Julie Larson’s Dinette Set for the 12th of September is about double negatives. It’s also about the doomed attempt to bring logic to the constructions of English. At least in English a double negative — “not unwanted”, say — generally parses to a positive, even if the connotation is that the thing is only a bit wanted. This corresponds to what logicians would say. A logican might use “C” to stand in for some statement that can only be true or false. Then, saying “not not C” — an “is true” gets implicitly added to the end of that — is equivalent to saying “C [is true]”. My love, the philosopher, who knows much more Spanish than I do has pointed out that in Spanish the “not not” construction can intensify the strength of the negation, rather than annulling it. This causes us to wonder if Spanish-speaking logic students have a harder time understanding the “not not C” construction. I don’t know and would welcome insight. (Also I hope I have it right that a “not not” is an intensifier, rather than a softener. But I suppose it doesn’t matter, as long as the Spanish equivalent of “not not wanted” still connotes “unwanted”.)

Dan Collins’s Looks Good On Paper for the 12th of September is a simple early-autumn panorama kind of strip. Mathematics — particularly, geometry — gets used as the type case for elementary school. I suppose as long as diagramming sentences is out of fashion there’s no better easy-to-draw choice.

When he showed his wife the abacus he'd bought, she thought it was ``_ _ _ - _ _ _''.

David L Hoyt and Jeff Knurek’s Jumble for the 14th of September.

David L Hoyt and Jeff Knurek’s Jumble for the 14th of September is an abacus joke. For folks who want to do the Jumble themselves, a hint: the second word is not “Dummy” however appealing an unscramble that looks.

Stephen Beals’s Adult Children for the 14th builds on the idea of what if the universe were made wrong. And that’s expressed as a mathematics error in the building of the universe. The idea of mathematics as a transcendent and even god-touching thing is an old one. I imagine this reflects how a logically deduced fact has some kind of universal truth, that a sound argument is sound regardless of who makes it, or considers it. It’s a heady idea. Mathematics also allows us to say some very specific, and remarkable, things about the infinite. This is another god-touching notion. But we don’t have sound reason to think that universe-making must be mathematical. Mathematics can describe many aspects of the universe eerily well, yes. But is it necessary that a universe be mathematically consistent? The question seems to defy any kind of empirical answer; we must listen to philosophers, who can at least give us a reasoned answer.

Tom Thaves’s Frank and Ernest for the 14th of September depicts cave-Frank and cave-Ernest at the dawn of numbers.
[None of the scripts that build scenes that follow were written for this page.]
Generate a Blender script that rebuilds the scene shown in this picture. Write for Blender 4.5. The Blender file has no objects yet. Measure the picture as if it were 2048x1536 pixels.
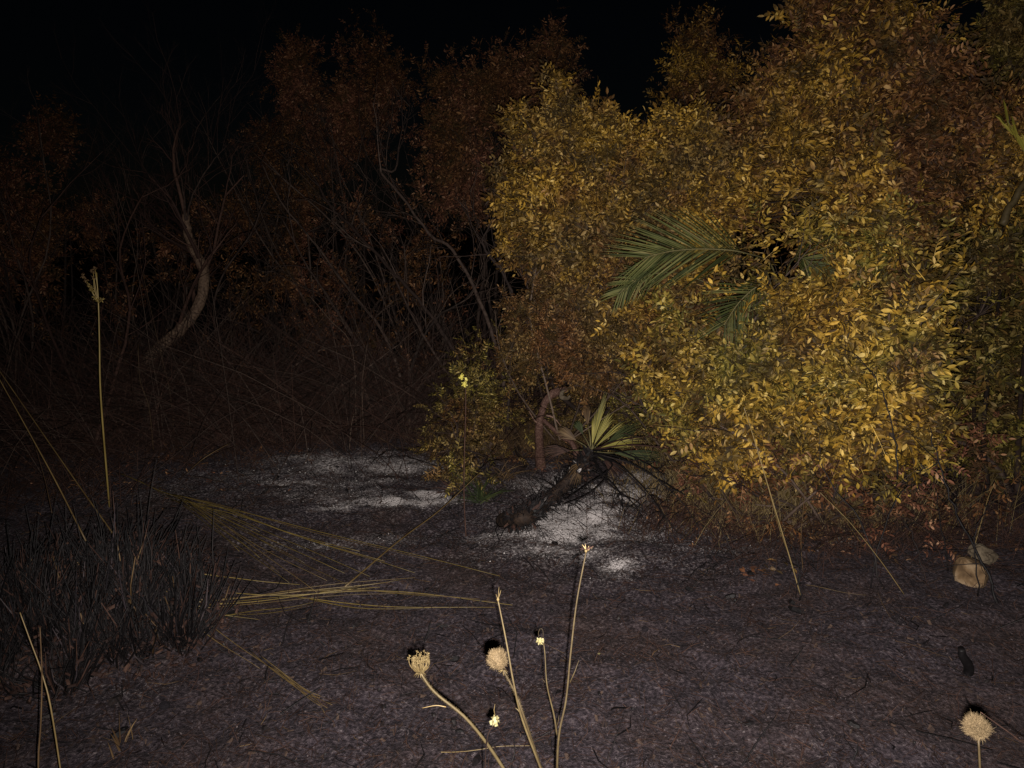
import bpy, math, random
import numpy as np
from math import radians, sin, cos, tan, pi, sqrt

# ------------------------------------------------------------------ camera
sc = bpy.context.scene
col = sc.collection
FPX = 1490.0
PITCH = radians(12)
CAMH = 1.5
cam_d = bpy.data.cameras.new('camera')
cam_d.sensor_width = 36; cam_d.lens = FPX/2048*36
cam_d.clip_start = 0.02; cam_d.clip_end = 600
cam = bpy.data.objects.new('camera', cam_d); col.objects.link(cam)
cam.location = (0, 0, CAMH)
cam.rotation_euler = (radians(90)-PITCH, 0, 0)
sc.camera = cam

# ------------------------------------------------------------------ night sky, faint added fill sun, the phone's flash
w = bpy.data.worlds.new('World'); sc.world = w; w.use_nodes = True
wn = w.node_tree
sky = wn.nodes.new('ShaderNodeTexSky'); sky.sky_type = 'NISHITA'; sky.sun_disc = False
sky.sun_elevation = radians(35); sky.sun_rotation = radians(200)
bg = wn.nodes['Background']; bg.inputs['Strength'].default_value = 0.00022
wn.links.new(sky.outputs[0], bg.inputs['Color'])
sd = bpy.data.lights.new('fill_sun', 'SUN'); sd.energy = 0.004; sd.angle = radians(0.5); sd.color = (1, .93, .85)  # very weak sun lamp, added to fill the shadows
so = bpy.data.objects.new('fill_sun', sd); col.objects.link(so)
so.rotation_euler = (radians(55), 0, radians(20))

FLASH_W = 820.0
fd = bpy.data.lights.new('camera_flash', 'SPOT'); fd.energy = FLASH_W
fd.spot_size = radians(128); fd.spot_blend = 1.0; fd.shadow_soft_size = 0.004
fd.color = (1.0, .94, .87)
fo = bpy.data.objects.new('camera_flash', fd); col.objects.link(fo)
fo.location = (0.012, 0.01, CAMH-0.034)

sc.view_settings.view_transform = 'Standard'; sc.view_settings.look = 'None'
sc.view_settings.exposure = 0; sc.view_settings.gamma = 1
sc.view_settings.use_curve_mapping = False

# ------------------------------------------------------------------ maths
CAM = np.array([0, 0, CAMH]); FW = np.array([0, cos(PITCH), -sin(PITCH)])
UP = np.array([0, sin(PITCH), cos(PITCH)]); RT = np.array([1.0, 0, 0])
def W(px, py, z):
    return CAM + RT*((px-1024)/FPX*z) + UP*(-(py-768)/FPX*z) + FW*z
def unit(v):
    v = np.asarray(v, float); return v/(np.linalg.norm(v, axis=-1, keepdims=True)+1e-12)
from mathutils import Vector, Matrix
fo.rotation_euler = Vector(tuple(W(1290, 640, 4)-np.array(fo.location))).to_track_quat('-Z', 'Y').to_euler()

def vnoise(x, y, seed=0):
    x = np.asarray(x, float); y = np.asarray(y, float)
    xi = np.floor(x).astype(np.int64); yi = np.floor(y).astype(np.int64)
    fx = x-xi; fy = y-yi
    fx = fx*fx*(3-2*fx); fy = fy*fy*(3-2*fy)
    def h(a, b):
        n = (a*374761393 + b*668265263 + seed*1442695041) & 0xffffffff
        n = ((n ^ (n >> 13))*1274126177) & 0xffffffff
        return ((n ^ (n >> 16)) & 0xffff)/65535.0
    return ((h(xi, yi)*(1-fx)+h(xi+1, yi)*fx)*(1-fy) + (h(xi, yi+1)*(1-fx)+h(xi+1, yi+1)*fx)*fy)
def fbm(x, y, seed=0, o=4):
    s = 0; a = .5
    for i in range(o):
        s = s + a*vnoise(np.asarray(x)*2**i+17.3*i, np.asarray(y)*2**i-9.1*i, seed+i); a *= .5
    return s
TUSS = []      # mound under the burnt tussock (x, y, radius, height)
def height(x, y):
    x = np.asarray(x, float); y = np.asarray(y, float)
    h = (fbm(x*.7, y*.7, 3)-.47)*.16 + (fbm(x*3.1, y*3.1, 8)-.47)*.05
    near = np.exp(-((y-1.0)/3.0)**2)
    h = h + (fbm(x*9, y*9, 24, 4)-.46)*.05*np.clip(1.5-np.abs(y-4)/9, 0, 1) + (fbm(x*18, y*18, 21, 3)-.44)*.022*np.clip(1.5-np.abs(y-4)/9, 0, 1)
    for (tx, ty, tr, th) in TUSS:
        d2 = ((x-tx)**2+(y-ty)**2)/tr**2
        h = h + th*np.exp(-d2*d2)
    return h
def G(px, py, dz=0.0):
    d = unit(RT*((px-1024)/FPX) + UP*(-(py-768)/FPX) + FW)
    t = CAMH/(-d[2])
    for i in range(12):
        p = CAM+d*t
        t += (p[2]-float(height(p[0], p[1])))/(-d[2])*.8
    p = CAM+d*t; p[2] = float(height(p[0], p[1]))+dz
    return p
def drop(p, dz=0.0):
    return np.array([p[0], p[1], float(height(p[0], p[1]))+dz])
_g = CAM + unit(RT*((205-1024)/FPX)+UP*(-(1180-768)/FPX)+FW)*1.0
_d = unit(RT*((205-1024)/FPX)+UP*(-(1215-768)/FPX)+FW); _p = CAM+_d*(CAMH/-_d[2])
TUSS.append((_p[0], _p[1], .52, .14))

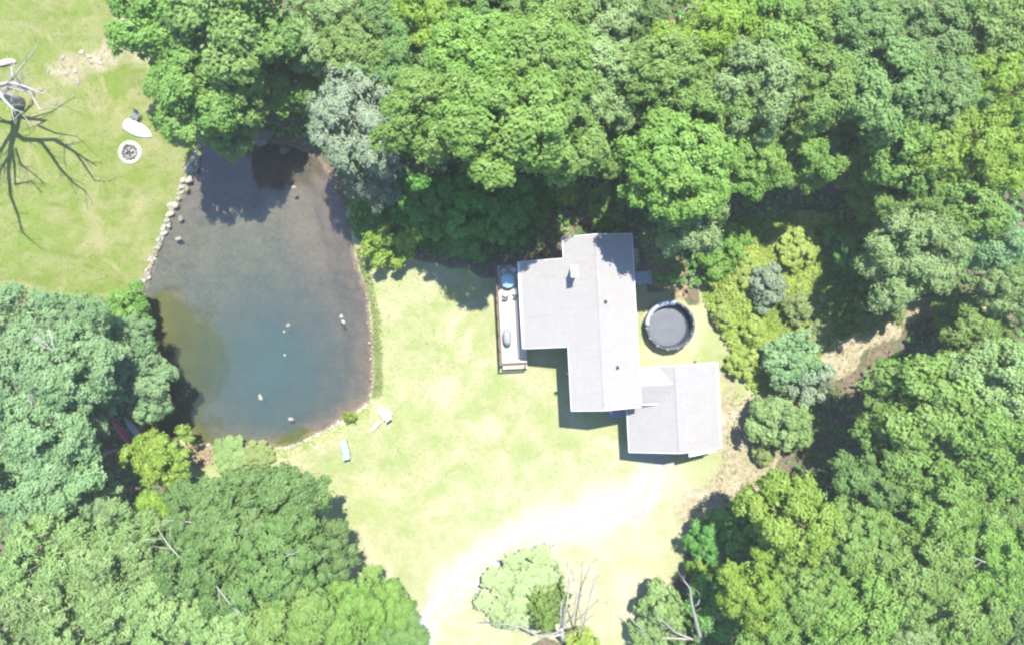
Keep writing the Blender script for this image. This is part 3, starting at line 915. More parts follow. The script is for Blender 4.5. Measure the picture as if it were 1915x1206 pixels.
    (722, 1132, 58, 6, 'maple', 'mid', 'green tree standing beside the driveway mouth', G_SOUTH, {}),
    (738, 1200, 58, 6.5, 'maple', 'dark', 'dark tree beside the driveway at the bottom edge', G_SOUTH, {}),
]
NAMES = {'oak': 'oak_tree', 'maple': 'maple_tree', 'star': 'broadleaf_tree', 'willow': 'feathery_tree', 'bush': 'small_tree'}
for px, py, r, zc, shape, lk, label, group, ex in T:
    tree(NAMES[shape], 'tree', px, py, r, zc, shape, lk, label, group, **ex)

# shrubs and small round trees
S = [
    (740, 454, 44, 1.8, 'bush', 'yellow', 'bright lime round bush on the lawn edge above the shaded grass', 'shrub', {}),
    (300, 856, 52, 3.6, 'bush', 'yellow', 'round lime-green tree at the foot of the pond beside the red boat', 'small tree', {}),
    (237, 580, 42, 3.2, 'bush', 'bright', 'bright green bush at the pond corner below the stone wall', 'shrub', {}),
    (428, 848, 25, 0.6, 'bush', 'olive', 'low olive-green shrub on the foot shore of the pond', 'shrub', dict(sx=1.3, vz=.35)),
    (480, 852, 20, 0.5, 'bush', 'weed', 'low pale green shrub at the end of the pale stone edging', 'shrub', dict(sx=1.3, vz=.35)),
    (655, 778, 12, 0.4, 'bush', 'yellow', 'tiny yellow-green shrub among the pale edging stones', 'shrub', {}),
    (1435, 535, 33, 1.3, 'bush', 'silver', 'grey-green shrub alone in the yellow vines', 'shrub', {}),
    (1478, 672, 46, 2.0, 'bush', 'blue', 'blue-green shrub between the vines and the tan path', 'shrub', {}),
    (1510, 705, 44, 1.8, 'bush', 'silver', 'spreading pale grey-green shrub touching the tan path', 'shrub', dict(vz=.8)),
    (1452, 790, 48, 2.0, 'bush', 'olive', 'dull green shrub below the blue-green shrubs near the garage', 'shrub', {}),
    (1350, 590, 26, .7, 'bush', 'vine', 'low yellow-green bush at the pool-side edge of the vines', 'shrub', dict(vz=.7)),
    (1392, 505, 30, .8, 'bush', 'vine', 'low yellow-green bush above the grey-green shrub in the vines', 'shrub', dict(vz=.7)),
    (1490, 470, 30, .9, 'bush', 'vine', 'sunlit yellow bush at the upper end of the vines', 'shrub', dict(vz=.7)),
    (1500, 570, 32, .9, 'bush', 'weed', 'pale green bush right of the grey-green shrub in the vines', 'shrub', dict(vz=.7)),
    (1410, 620, 30, .8, 'bush', 'vine', 'yellow-green bush in the middle of the lower vines', 'shrub', dict(vz=.7)),
    (1530, 628, 26, 0.8, 'bush', 'weed', 'pale green bush where the vines meet the tan path', 'shrub', dict(vz=.7)),
    (1392, 676, 26, 0.8, 'bush', 'vine', 'yellow-green bush at the garage end of the vines', 'shrub', dict(vz=.7)),
    (1785, 585, 40, 1.6, 'bush', 'mid', 'green bush closing the far end of the tan path', 'shrub', {}),
    (1425, 845, 26, .7, 'bush', 'weed', 'pale green bush on the bare soil below the dull green shrub', 'shrub', dict(vz=.7)),
    (1325, 1005, 46, 2.2, 'bush', 'under', 'dark green shrub between the drive and the yellow-green tree', 'shrub', {}),
    (1385, 985, 48, 3.0, 'bush', 'under', 'shaded green shrub tucked under the yellow-green tree', 'shrub', {}),
    (1318, 1062, 30, 1.6, 'bush', 'yellow', 'yellow shrub beside the drive above the dead trunk', 'shrub', {}),
    (1240, 1130, 42, 2.6, 'bush', 'olive', 'olive shrub left of the bleached dead trunk', 'shrub', {}),
    (1335, 1130, 48, 3.4, 'bush', 'under', 'dark shrub behind the bleached dead trunk', 'shrub', {}),
    (1290, 1190, 44, 2.0, 'bush', 'dark', 'dark shrub at the base of the bleached dead trunk', 'shrub', {}),
    (1215, 1180, 40, 2.0, 'bush', 'olive', 'olive shrub at the bottom edge left of the dead trunk', 'shrub', {}),
    (1845, 545, 22, 3.0, 'bush', 'purple', 'small purple-leaved shrub near the right edge', 'shrub', {}),
    (790, 400, 48, 2.2, 'bush', 'under', 'dark green shrub in the shade right of the lime bush', 'shrub', {}),
    (865, 395, 46, 2.4, 'bush', 'under', 'dark green shrub in the middle of the shaded bank', 'shrub', {}),
    (950, 400, 46, 2.0, 'bush', 'under', 'dark green shrub at the house end of the shaded bank', 'shrub', {}),
    (870, 452, 34, 1.2, 'bush', 'under', 'low dark shrub on the lower edge of the shaded bank', 'shrub', dict(vz=.6)),
    (1062, 362, 22, 1.4, 'bush', 'yellow', 'small sunlit yellow-green shrub beside the tan dirt track', 'shrub', {}),
    (1130, 385, 30, 2.0, 'bush', 'mid', 'green shrub between the dirt track and the house end', 'shrub', {}),
    (1350, 470, 40, 1.6, 'bush', 'mid', 'green shrub in the shade where vines meet the wood', 'shrub', {}),
    (1600, 470, 42, 2.0, 'bush', 'under', 'dark shrub in the shade left of the lone star-leaved tree', 'shrub', {}),
    (1640, 570, 40, 1.6, 'bush', 'mid', 'green shrub on the edge of the shade above the tan path', 'shrub', {}),
    (975, 1102, 66, 1.9, 'bush', 'pale', 'pale round shrub beside the driveway left of the conifer', 'shrub', dict(vz=.4)),
    (952, 1140, 34, 1.2, 'bush', 'pale', 'pale shrub in front of the round pale one by the driveway', 'shrub', {}),
    (1085, 1195, 28, 1.0, 'bush', 'vine', 'yellowish shrub at the bottom edge beside the dead twiggy tree', 'shrub', {}),
]
for px, py, r, zc, shape, lk, label, cat, ex in S:
    tree('small_tree' if cat == 'small tree' else 'shrub', cat, px, py, r, zc, shape, lk, label, 'shrubs and bushes', **ex)


def add_conifer(px, py, s, label, mi, lk='needle'):
    root = thing('conifer', label, 'tree', on_ground(px, py))
    c = link('crown', CONES[mi], root)
    set_mat(c, LEAF[lk])
    c.location = (0, 0, 0.25)
    c.scale = (s, s, s)
    m = MB().tube([(0, 0, -.2), (0, 0, 3.4 * s), (0, 0, 4.9 * s)], [.14, .07, .02], 7)
    m.build('trunk', BARK, root, True)


add_conifer(1016, 1112, 1.45, 'green conifer beside the drive between the pale shrubs and the dead twiggy tree', 0)

# dead trees -------------------------------------------------------
SHIFT = Vector((-SUN_DIR.x / SUN_DIR.z, -SUN_DIR.y / SUN_DIR.z, 0))


def limb_from_shadow(pts):
    """Points given by where their shadow falls in the photo and how high they are."""
    q = []
    for sx, sy, z in pts:
        g = at(sx, sy, 0)
        q.append(Vector((g.x, g.y, 0)) - SHIFT * z + Vector((0, 0, z)))
    return q


def twig(m, q, r, rr, n=5, L=1.6):
    for _ in range(int(n * 1.8)):
        i = rr.randrange(1, len(q))
        f = q[i - 1].lerp(q[i], rr.uniform(.3, 1))
        d = (q[i] - q[i - 1]).normalized()
        e = (d + Vector((rr.uniform(-.8, .8), rr.uniform(-.8, .8), rr.uniform(-.2, .5)))).normalized()
        l = L * rr.uniform(.5, 1.3)
        p1 = f + e * l * .5 + Vector((rr.uniform(-.12, .12), rr.uniform(-.12, .12), rr.uniform(-.08, .08)))
        p2 = f + e * l + Vector((rr.uniform(-.25, .25), rr.uniform(-.25, .25), rr.uniform(-.1, .2)))
        m.tube([f, p1, p2], [r * .5, r * .35, r * .12], 5)
        if rr.random() < .6:
            m.tube([p1, p1 + (e + Vector((rr.uniform(-.9, .9), rr.uniform(-.9, .9), 0))).normalized() * l * .5], [r * .3, r * .1], 4)


rr = random.Random(8)
base = on_ground(36, 192)
dt = thing('dead_tree', 'bleached leafless dead tree casting a branching shadow on the left lawn', 'tree', base)


def dead_part(name, q, rad, twigs=4, L=1.8):
    m = MB()
    q = [Vector(v) - base for v in q]
    m.tube(q, rad, 8)
    twig(m, q, rad[-1] * 2.2, rr, twigs, L)
    return m.build(name, DEADWOOD, dt, True)


tr_pts = limb_from_shadow([(36, 190, -.3), (35, 205, 1.4), (30, 228, 3.6), (27, 252, 5.6)])
dead_part('trunk', tr_pts, [.62, .5, .45, .38], 0)
fork = (27, 250, 5.5)
dead_part('limb', limb_from_shadow([fork, (45, 262, 6.0), (75, 263, 6.6), (105, 262, 7.0), (140, 285, 8.0), (182, 312, 9.0)]), [.26, .22, .18, .14, .09, .04], 8)
dead_part('limb', limb_from_shadow([(75, 263, 6.6), (95, 290, 7.6), (112, 315, 8.6), (140, 345, 9.6), (165, 362, 10.4)]), [.17, .14, .12, .08, .03], 8)
dead_part('limb', limb_from_shadow([(100, 262, 7.0), (140, 285, 7.6), (155, 305, 8.4), (178, 340, 9.2), (205, 340, 9.6)]), [.14, .11, .09, .06, .02], 6)
dead_part('limb', limb_from_shadow([(32, 218, 2.8), (55, 222, 3.6), (85, 226, 4.4), (70, 235, 4.6), (105, 250, 5.2), (145, 256, 5.8)]), [.2, .16, .12, .1, .07, .03], 6)
dead_part('limb', limb_from_shadow([(38, 216, 2.6), (60, 195, 3.0), (62, 178, 3.4)]), [.12, .09, .04], 2)
dead_part('limb', limb_from_shadow([(60, 220, 3.8), (95, 210, 5.0), (125, 190, 5.6), (140, 182, 6.2)]), [.08, .06, .04, .02], 3)
dead_part('limb', limb_from_shadow([fork, (20, 285, 7.5), (16, 320, 9.5), (19, 365, 12), (33, 400, 14), (42, 435, 16), (67, 458, 17)]), [.3, .25, .2, .16, .12, .08, .03], 12)
dead_part('limb', limb_from_shadow([(22, 275, 7.0), (28, 310, 9.2), (28, 345, 11), (60, 340, 11.6), (80, 362, 12.6)]), [.18, .14, .1, .07, .03], 7)
dead_part('limb', limb_from_shadow([(30, 280, 7.2), (40, 310, 8.6), (55, 320, 9.0), (85, 345, 10.4)]), [.12, .09, .06, .03], 6)
dead_part('limb', limb_from_shadow([(26, 245, 5.2), (5, 280, 6.6), (-20, 300, 8.0), (-60, 320, 9.5)]), [.22, .18, .14, .06], 8)
dead_part('limb', limb_from_shadow([(28, 232, 4.0), (5, 228, 4.8), (-30, 222, 6.0)]), [.18, .13, .06], 4)
dead_part('limb', limb_from_shadow([(20, 290, 7.8), (0, 320, 9.4), (-15, 360, 11.4)]), [.16, .12, .05], 6)


def dead_by_photo(name, label, basepx, stems, r0=0.2, leafy=False):
    """Stems given by where they are seen and how high they are; the root stands under the first stem's foot."""
    b = at(basepx[0], basepx[1], basepx[2])
    b.z = 0
    root = thing(name, label, 'tree', b)
    for k, (pts, rad, tw) in enumerate(stems):
        q = [at(*p_) - b for p_ in pts]
        m = MB()
        m.tube(q, rad, 7)
        twig(m, q, rad[-1] * 2.0, rr, tw, 1.1)
        m.build('trunk' if k == 0 else 'limb', DEADWOOD, root, True)
    return root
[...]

It suggests the symbol 1 being a representation of a stick, and 0 as a stone. The 1 as a stick seems at least imaginable; counting off things by representing them as sticks or as stroke marks feels natural. Of course I say that coming from a long heritage of doing just that. 0, as I understand it, seems to derive from making with a dot a place where zero of whatever was to be studied should appear; the dot grew into a loop probably to make it harder to miss.